In defence of India’s climate stance
India ended up being unfairly blamed for watering down the language of the climate pact text, by forcing a dilution on coal, from phasing it “out” to phasing it “down”
Few countries have combined a sense of responsibility to the environment and commitment to the future development trajectory of their citizens in the climate debate as India. In Glasgow, India went way beyond what its historic responsibility in contributing to the climate crisis would have entailed — because it could see that the climate crisis is real, its consequences are devastating, the future economic paradigm had to be based on a low-emission trajectory, and every country had to do more than its share to fight it.

Compare it to the others. The developed bloc kept wriggling out of its responsibility in contributing to the crisis, on climate finance, and loss and damage. The United States (US), for all its self-righteousness, came to the summit after having diluted a core climate-related component of a proposed domestic legislation. China’s top leadership didn’t even turn up — even though it is taking up a disproportionate share of the remaining carbon space.
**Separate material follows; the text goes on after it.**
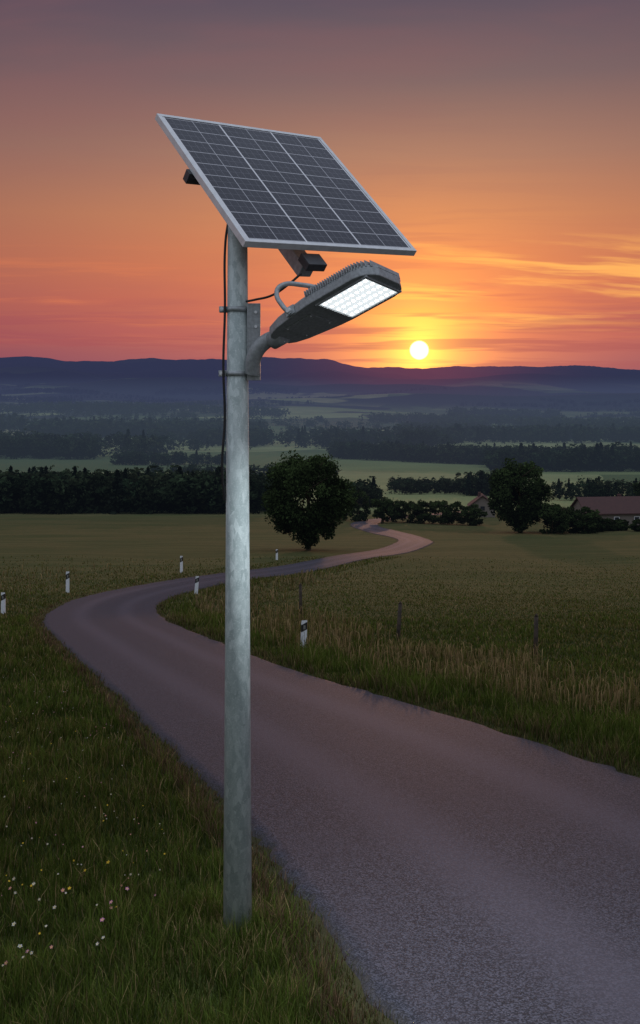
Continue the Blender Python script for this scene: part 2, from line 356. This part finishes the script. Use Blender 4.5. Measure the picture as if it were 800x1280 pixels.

And yet, India ended up being unfairly blamed for watering down the language of the climate pact text, by forcing a dilution on coal, from phasing it “out” to phasing it “down”. Indian officials, on Wednesday, explained what really happened — India believes that solely targeting coal is unfair when developing countries need it for energy needs; the language, however, came out of a US-China joint statement, not India’s intervention; India read out the reworded text because the presidency requested it to do so, in the spirit of consensus. It is important that developed countries set the narrative right, and not blame the one country that has made a huge leap in its climate commitments, both in Paris and in Glasgow.